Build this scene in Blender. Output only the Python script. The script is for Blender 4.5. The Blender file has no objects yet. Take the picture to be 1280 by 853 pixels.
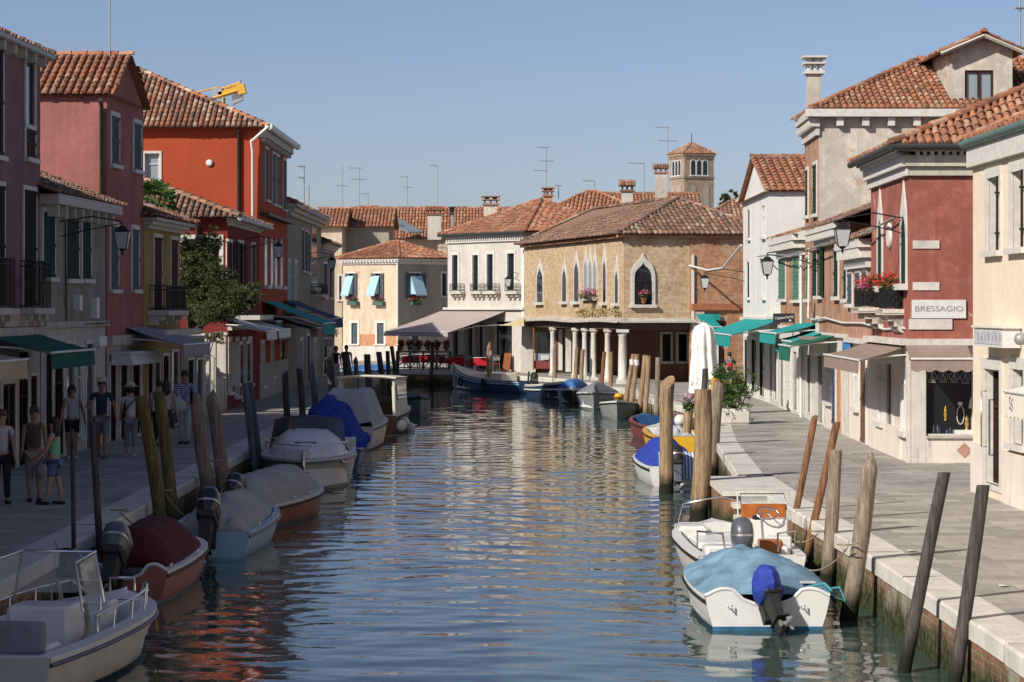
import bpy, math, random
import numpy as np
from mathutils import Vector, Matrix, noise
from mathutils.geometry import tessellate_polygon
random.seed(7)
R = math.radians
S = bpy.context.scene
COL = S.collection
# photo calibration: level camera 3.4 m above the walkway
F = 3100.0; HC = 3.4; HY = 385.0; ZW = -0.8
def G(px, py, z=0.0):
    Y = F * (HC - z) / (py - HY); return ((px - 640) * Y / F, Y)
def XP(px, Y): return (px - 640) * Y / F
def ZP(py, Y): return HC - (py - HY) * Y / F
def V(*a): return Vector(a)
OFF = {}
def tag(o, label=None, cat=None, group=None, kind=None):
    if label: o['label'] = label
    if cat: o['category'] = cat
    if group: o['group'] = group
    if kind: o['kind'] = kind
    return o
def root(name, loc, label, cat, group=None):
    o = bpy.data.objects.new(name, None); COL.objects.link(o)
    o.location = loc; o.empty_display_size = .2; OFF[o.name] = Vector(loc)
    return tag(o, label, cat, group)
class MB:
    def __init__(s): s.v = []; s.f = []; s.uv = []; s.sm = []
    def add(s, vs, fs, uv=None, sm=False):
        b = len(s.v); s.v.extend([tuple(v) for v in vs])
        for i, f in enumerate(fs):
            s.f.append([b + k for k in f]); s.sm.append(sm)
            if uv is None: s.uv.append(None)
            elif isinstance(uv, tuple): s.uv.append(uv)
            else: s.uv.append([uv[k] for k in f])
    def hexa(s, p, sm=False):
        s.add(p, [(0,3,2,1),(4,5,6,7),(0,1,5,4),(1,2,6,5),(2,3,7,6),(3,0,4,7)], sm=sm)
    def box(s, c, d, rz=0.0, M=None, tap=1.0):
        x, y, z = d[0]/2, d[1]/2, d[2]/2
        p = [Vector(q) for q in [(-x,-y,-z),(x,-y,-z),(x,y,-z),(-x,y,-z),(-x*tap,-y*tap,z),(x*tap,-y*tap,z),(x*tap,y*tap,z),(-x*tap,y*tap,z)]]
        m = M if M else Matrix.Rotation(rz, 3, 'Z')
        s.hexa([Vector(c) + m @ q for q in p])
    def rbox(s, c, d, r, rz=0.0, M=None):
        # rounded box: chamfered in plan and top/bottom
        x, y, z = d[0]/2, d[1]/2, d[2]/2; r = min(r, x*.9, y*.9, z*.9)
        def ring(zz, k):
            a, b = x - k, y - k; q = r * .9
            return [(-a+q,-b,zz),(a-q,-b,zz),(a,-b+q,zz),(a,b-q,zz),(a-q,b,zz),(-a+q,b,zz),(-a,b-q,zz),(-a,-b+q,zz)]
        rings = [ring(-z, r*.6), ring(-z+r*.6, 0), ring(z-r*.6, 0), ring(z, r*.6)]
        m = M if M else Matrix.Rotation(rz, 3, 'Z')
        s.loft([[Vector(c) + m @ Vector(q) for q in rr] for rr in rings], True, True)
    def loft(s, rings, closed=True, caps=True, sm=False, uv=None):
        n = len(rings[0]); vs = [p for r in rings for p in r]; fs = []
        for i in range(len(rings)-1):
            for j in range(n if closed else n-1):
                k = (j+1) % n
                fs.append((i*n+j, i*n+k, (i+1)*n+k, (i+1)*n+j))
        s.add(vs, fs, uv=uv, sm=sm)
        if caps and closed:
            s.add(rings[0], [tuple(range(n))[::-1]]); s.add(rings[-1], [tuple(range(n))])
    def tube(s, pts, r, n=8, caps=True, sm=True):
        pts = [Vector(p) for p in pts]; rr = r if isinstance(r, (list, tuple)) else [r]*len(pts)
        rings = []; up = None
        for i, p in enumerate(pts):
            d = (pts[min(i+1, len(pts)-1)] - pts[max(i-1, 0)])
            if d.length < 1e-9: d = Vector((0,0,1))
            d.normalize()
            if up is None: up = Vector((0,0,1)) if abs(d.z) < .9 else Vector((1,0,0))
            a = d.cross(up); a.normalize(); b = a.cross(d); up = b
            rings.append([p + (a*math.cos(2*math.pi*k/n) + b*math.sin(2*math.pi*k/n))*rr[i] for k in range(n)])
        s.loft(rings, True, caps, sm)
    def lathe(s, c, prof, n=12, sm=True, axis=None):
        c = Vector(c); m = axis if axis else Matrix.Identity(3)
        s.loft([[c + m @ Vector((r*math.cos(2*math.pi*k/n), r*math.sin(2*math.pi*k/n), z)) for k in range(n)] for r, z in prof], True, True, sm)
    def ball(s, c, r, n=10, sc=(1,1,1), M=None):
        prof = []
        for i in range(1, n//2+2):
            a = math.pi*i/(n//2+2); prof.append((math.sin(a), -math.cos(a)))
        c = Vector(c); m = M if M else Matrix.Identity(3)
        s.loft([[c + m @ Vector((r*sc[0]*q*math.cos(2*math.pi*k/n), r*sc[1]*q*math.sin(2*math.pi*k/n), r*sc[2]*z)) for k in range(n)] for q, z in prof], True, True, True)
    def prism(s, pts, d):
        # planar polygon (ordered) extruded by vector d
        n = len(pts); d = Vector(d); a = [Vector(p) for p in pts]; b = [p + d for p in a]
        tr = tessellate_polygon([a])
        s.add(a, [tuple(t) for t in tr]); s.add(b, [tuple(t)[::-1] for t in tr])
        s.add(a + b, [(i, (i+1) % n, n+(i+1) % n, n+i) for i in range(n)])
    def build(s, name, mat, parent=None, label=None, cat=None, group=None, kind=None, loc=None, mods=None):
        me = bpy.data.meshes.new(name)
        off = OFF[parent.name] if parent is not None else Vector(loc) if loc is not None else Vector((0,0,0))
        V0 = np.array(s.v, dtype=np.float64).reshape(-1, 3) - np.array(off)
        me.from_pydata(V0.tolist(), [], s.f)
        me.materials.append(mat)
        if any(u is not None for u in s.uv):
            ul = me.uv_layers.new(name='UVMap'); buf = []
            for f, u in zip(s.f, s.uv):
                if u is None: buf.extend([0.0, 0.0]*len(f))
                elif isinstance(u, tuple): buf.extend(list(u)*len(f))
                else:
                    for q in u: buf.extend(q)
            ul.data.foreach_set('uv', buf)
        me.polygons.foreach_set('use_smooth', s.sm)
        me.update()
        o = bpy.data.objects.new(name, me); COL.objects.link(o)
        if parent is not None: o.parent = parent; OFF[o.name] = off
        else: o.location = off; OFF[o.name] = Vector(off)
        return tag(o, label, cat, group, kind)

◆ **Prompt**
Retype the data above exactly; pictures are not part of the copy.

◆ **Final result**
Build this scene in Blender. Output only the Python script. The script is for Blender 4.5. The Blender file has no objects yet. Take the picture to be 1280 by 853 pixels.
import bpy, math, random
import numpy as np
from mathutils import Vector, Matrix, noise
from mathutils.geometry import tessellate_polygon
random.seed(7)
R = math.radians
S = bpy.context.scene
COL = S.collection
# photo calibration: level camera 3.4 m above the walkway
F = 3100.0; HC = 3.4; HY = 385.0; ZW = -0.8
def G(px, py, z=0.0):
    Y = F * (HC - z) / (py - HY); return ((px - 640) * Y / F, Y)
def XP(px, Y): return (px - 640) * Y / F
def ZP(py, Y): return HC - (py - HY) * Y / F
def V(*a): return Vector(a)
OFF = {}
def tag(o, label=None, cat=None, group=None, kind=None):
    if label: o['label'] = label
    if cat: o['category'] = cat
    if group: o['group'] = group
    if kind: o['kind'] = kind
    return o
def root(name, loc, label, cat, group=None):
    o = bpy.data.objects.new(name, None); COL.objects.link(o)
    o.location = loc; o.empty_display_size = .2; OFF[o.name] = Vector(loc)
    return tag(o, label, cat, group)
class MB:
    def __init__(s): s.v = []; s.f = []; s.uv = []; s.sm = []
    def add(s, vs, fs, uv=None, sm=False):
        b = len(s.v); s.v.extend([tuple(v) for v in vs])
        for i, f in enumerate(fs):
            s.f.append([b + k for k in f]); s.sm.append(sm)
            if uv is None: s.uv.append(None)
            elif isinstance(uv, tuple): s.uv.append(uv)
            else: s.uv.append([uv[k] for k in f])
    def hexa(s, p, sm=False):
        s.add(p, [(0,3,2,1),(4,5,6,7),(0,1,5,4),(1,2,6,5),(2,3,7,6),(3,0,4,7)], sm=sm)
    def box(s, c, d, rz=0.0, M=None, tap=1.0):
        x, y, z = d[0]/2, d[1]/2, d[2]/2
        p = [Vector(q) for q in [(-x,-y,-z),(x,-y,-z),(x,y,-z),(-x,y,-z),(-x*tap,-y*tap,z),(x*tap,-y*tap,z),(x*tap,y*tap,z),(-x*tap,y*tap,z)]]
        m = M if M else Matrix.Rotation(rz, 3, 'Z')
        s.hexa([Vector(c) + m @ q for q in p])
    def rbox(s, c, d, r, rz=0.0, M=None):
        # rounded box: chamfered in plan and top/bottom
        x, y, z = d[0]/2, d[1]/2, d[2]/2; r = min(r, x*.9, y*.9, z*.9)
        def ring(zz, k):
            a, b = x - k, y - k; q = r * .9
            return [(-a+q,-b,zz),(a-q,-b,zz),(a,-b+q,zz),(a,b-q,zz),(a-q,b,zz),(-a+q,b,zz),(-a,b-q,zz),(-a,-b+q,zz)]
        rings = [ring(-z, r*.6), ring(-z+r*.6, 0), ring(z-r*.6, 0), ring(z, r*.6)]
        m = M if M else Matrix.Rotation(rz, 3, 'Z')
        s.loft([[Vector(c) + m @ Vector(q) for q in rr] for rr in rings], True, True)
    def loft(s, rings, closed=True, caps=True, sm=False, uv=None):
        n = len(rings[0]); vs = [p for r in rings for p in r]; fs = []
        for i in range(len(rings)-1):
            for j in range(n if closed else n-1):
                k = (j+1) % n
                fs.append((i*n+j, i*n+k, (i+1)*n+k, (i+1)*n+j))
        s.add(vs, fs, uv=uv, sm=sm)
        if caps and closed:
            s.add(rings[0], [tuple(range(n))[::-1]]); s.add(rings[-1], [tuple(range(n))])
    def tube(s, pts, r, n=8, caps=True, sm=True):
        pts = [Vector(p) for p in pts]; rr = r if isinstance(r, (list, tuple)) else [r]*len(pts)
        rings = []; up = None
        for i, p in enumerate(pts):
            d = (pts[min(i+1, len(pts)-1)] - pts[max(i-1, 0)])
            if d.length < 1e-9: d = Vector((0,0,1))
            d.normalize()
            if up is None: up = Vector((0,0,1)) if abs(d.z) < .9 else Vector((1,0,0))
            a = d.cross(up); a.normalize(); b = a.cross(d); up = b
            rings.append([p + (a*math.cos(2*math.pi*k/n) + b*math.sin(2*math.pi*k/n))*rr[i] for k in range(n)])
        s.loft(rings, True, caps, sm)
    def lathe(s, c, prof, n=12, sm=True, axis=None):
        c = Vector(c); m = axis if axis else Matrix.Identity(3)
        s.loft([[c + m @ Vector((r*math.cos(2*math.pi*k/n), r*math.sin(2*math.pi*k/n), z)) for k in range(n)] for r, z in prof], True, True, sm)
    def ball(s, c, r, n=10, sc=(1,1,1), M=None):
        prof = []
        for i in range(1, n//2+2):
            a = math.pi*i/(n//2+2); prof.append((math.sin(a), -math.cos(a)))
        c = Vector(c); m = M if M else Matrix.Identity(3)
        s.loft([[c + m @ Vector((r*sc[0]*q*math.cos(2*math.pi*k/n), r*sc[1]*q*math.sin(2*math.pi*k/n), r*sc[2]*z)) for k in range(n)] for q, z in prof], True, True, True)
    def prism(s, pts, d):
        # planar polygon (ordered) extruded by vector d
        n = len(pts); d = Vector(d); a = [Vector(p) for p in pts]; b = [p + d for p in a]
        tr = tessellate_polygon([a])
        s.add(a, [tuple(t) for t in tr]); s.add(b, [tuple(t)[::-1] for t in tr])
        s.add(a + b, [(i, (i+1) % n, n+(i+1) % n, n+i) for i in range(n)])
    def build(s, name, mat, parent=None, label=None, cat=None, group=None, kind=None, loc=None, mods=None):
        me = bpy.data.meshes.new(name)
        off = OFF[parent.name] if parent is not None else Vector(loc) if loc is not None else Vector((0,0,0))
        V0 = np.array(s.v, dtype=np.float64).reshape(-1, 3) - np.array(off)
        me.from_pydata(V0.tolist(), [], s.f)
        me.materials.append(mat)
        if any(u is not None for u in s.uv):
            ul = me.uv_layers.new(name='UVMap'); buf = []
            for f, u in zip(s.f, s.uv):
                if u is None: buf.extend([0.0, 0.0]*len(f))
                elif isinstance(u, tuple): buf.extend(list(u)*len(f))
                else:
                    for q in u: buf.extend(q)
            ul.data.foreach_set('uv', buf)
        me.polygons.foreach_set('use_smooth', s.sm)
        me.update()
        o = bpy.data.objects.new(name, me); COL.objects.link(o)
        if parent is not None: o.parent = parent; OFF[o.name] = off
        else: o.location = off; OFF[o.name] = Vector(off)
        return tag(o, label, cat, group, kind)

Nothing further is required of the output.